Editor’s Note: This is a guest post from Mr. Alexander Aleinikoff, the Deputy High Commissioner for the Office of the United Nations High Commissioner for Refugees.

Every year on June 20th, the United Nations, along with countries and communities worldwide, mark World Refugee Day to raise awareness and support for the world’s 34 million forcibly displaced and stateless people. In support, MSN is running a special ‘Causes’ campaign on the plight of refugees.

This year, World Refugee Day takes place during Rio+20, the major UN summit in Brazil that brings together world leaders from a wide range of international organizations, governments, NGOs and the private sector to further debate on reducing global poverty, advancing social equity and ensuring environmental protection and sustainable development. UNHCR, led by High Commissioner António Guterres, is in Rio to advocate for the rights and interests of the world’s refugees and other displaced persons in the summit’s deliberations and outcomes.

Microsoft is a longstanding partner to UNHCR, working with us around the world to ensure a vital role for technology in the delivery humanitarian relief and longer-term support. Through programs that support education and training, we provide refugees with skills for productive, sustainable livelihoods and employment for the near and longer term.

UNHCR’s biggest challenge today is the number of simultaneous emergencies which have forced hundreds of thousands of people to flee their homes. Over the past two years, we have provided life-saving assistance to refugees from Cote d’Ivoire and the Horn of Africa; responded to displacement caused by the "Arab Spring" in Tunisia, Egypt and Libya; and, most recently, are responding to emergencies in Mali, South Sudan and Syria.

In addition UNHCR continues to provide assistance and protection in what we call ‘protracted refugee situations’- these are situations in which persons have been displaced for many years and have no immediate prospects for either returning home or gaining a permanent residence in another country. In UNHCR's refugee camp in Dadaab, Kenya, more than 450,000 refugees--primarily from Somalia--have awaited a durable solution to their situations for years. Dadaab is now the home of more than 5,000 refugees born to women who themselves were born in Dadaab.

Innovative technology and partnering with private sector companies such as Microsoft plays an important role both in emergencies and in long-standing refugee situations. Computer literacy and distance learning provide obvious advantages to refugees. We are also now exploring mobile technology solutions. Mobile phone networks, which are rapidly growing even in remote areas, permit refugees to connect with family and to access needed services more efficiently.
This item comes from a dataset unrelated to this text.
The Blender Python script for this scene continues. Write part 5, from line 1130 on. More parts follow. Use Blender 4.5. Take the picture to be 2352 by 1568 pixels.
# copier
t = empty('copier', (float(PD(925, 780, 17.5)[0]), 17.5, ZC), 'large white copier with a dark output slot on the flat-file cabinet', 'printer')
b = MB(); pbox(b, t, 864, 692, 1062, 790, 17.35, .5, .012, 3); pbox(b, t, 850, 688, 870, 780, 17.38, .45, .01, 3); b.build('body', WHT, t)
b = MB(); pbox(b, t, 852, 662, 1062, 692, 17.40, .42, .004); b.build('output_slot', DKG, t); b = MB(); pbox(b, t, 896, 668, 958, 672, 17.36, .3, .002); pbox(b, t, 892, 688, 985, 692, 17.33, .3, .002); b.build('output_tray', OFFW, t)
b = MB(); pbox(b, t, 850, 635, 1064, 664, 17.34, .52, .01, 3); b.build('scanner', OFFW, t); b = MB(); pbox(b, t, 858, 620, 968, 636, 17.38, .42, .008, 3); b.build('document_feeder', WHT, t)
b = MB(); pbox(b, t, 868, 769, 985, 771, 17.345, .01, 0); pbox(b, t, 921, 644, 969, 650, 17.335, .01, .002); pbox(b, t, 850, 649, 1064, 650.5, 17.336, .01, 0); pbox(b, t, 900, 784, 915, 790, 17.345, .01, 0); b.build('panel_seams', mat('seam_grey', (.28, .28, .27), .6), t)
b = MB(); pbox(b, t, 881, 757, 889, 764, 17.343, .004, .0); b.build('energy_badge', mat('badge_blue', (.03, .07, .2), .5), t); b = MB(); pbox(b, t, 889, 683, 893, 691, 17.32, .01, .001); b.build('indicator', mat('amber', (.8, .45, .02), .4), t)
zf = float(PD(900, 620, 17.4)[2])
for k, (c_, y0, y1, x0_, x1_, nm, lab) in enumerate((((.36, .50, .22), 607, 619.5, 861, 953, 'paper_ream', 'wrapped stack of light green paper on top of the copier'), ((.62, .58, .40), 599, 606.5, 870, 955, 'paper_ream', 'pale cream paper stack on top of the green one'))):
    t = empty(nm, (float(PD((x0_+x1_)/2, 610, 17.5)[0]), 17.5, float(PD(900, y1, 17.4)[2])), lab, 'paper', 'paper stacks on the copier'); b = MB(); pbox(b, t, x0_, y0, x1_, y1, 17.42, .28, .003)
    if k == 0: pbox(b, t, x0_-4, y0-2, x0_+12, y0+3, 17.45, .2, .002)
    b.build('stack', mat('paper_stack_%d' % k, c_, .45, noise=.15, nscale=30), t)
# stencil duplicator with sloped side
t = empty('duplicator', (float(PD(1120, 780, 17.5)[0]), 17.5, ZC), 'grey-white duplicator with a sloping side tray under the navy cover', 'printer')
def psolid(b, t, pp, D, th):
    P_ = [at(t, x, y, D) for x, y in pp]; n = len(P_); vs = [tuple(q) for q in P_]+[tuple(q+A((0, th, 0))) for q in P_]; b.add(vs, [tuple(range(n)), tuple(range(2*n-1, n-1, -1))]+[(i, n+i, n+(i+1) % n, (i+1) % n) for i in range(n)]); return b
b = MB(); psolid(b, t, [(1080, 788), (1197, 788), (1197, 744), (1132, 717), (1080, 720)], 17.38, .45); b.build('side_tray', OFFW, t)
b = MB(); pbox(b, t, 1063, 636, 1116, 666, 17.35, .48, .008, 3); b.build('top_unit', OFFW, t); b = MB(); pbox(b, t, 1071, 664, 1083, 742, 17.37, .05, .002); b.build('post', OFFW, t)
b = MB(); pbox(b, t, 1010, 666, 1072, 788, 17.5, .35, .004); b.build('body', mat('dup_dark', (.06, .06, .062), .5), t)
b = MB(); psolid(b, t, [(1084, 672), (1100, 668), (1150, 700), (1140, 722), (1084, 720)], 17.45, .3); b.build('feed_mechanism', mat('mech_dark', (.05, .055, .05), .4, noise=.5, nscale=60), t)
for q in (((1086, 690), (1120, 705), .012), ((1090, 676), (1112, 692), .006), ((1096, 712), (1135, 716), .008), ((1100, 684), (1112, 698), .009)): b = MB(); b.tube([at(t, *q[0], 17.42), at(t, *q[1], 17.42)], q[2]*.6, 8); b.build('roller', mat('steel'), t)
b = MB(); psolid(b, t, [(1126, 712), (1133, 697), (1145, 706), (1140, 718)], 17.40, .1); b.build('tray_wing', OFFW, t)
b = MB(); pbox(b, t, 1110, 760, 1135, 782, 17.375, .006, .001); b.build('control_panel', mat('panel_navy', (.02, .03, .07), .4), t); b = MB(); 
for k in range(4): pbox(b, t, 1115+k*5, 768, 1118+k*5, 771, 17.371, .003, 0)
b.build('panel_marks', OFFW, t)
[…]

Our partnership with Microsoft has helped us innovate as an organization. During the Kosovo crisis in 1999, a group of Microsoft volunteers helped develop a mobile registration and ID card system for refugees. This experience led to what is now known as proGres, UNHCR’s global system for tracking refugee populations, needs and services, which is used in more than 250 locations in 82 countries. We have used it to register nearly 5 million people.

Another example is the Community Technology Access (CTA) Program that we initiated with Microsoft’s support in 2008. The aim of the CTA is to enhance the education and livelihoods of refugees. Through careful planning and innovative thinking, we’ve worked with Microsoft and other partners to make sure the CTA centers are able to operate in the challenging physical environments in which many refugee camps are located. When located off power grids, CTA centers are supplied with solar power and run on Flexcell solar panels as a reliable and cost-effective energy source. The centers also use ultra-low-power computers, which use five times less power than the average desktop. By the end of 2012, there will be a total of 49 CTA centers in 23 different countries giving formal and non-formal education, connectivity and skills access training to more than 20,000 refugees around the world.

The forced displacement of people from their homes is not a new problem for the world. But by adopting modern technology, we can find new ways of responding that lead to sustainable solutions for refugees.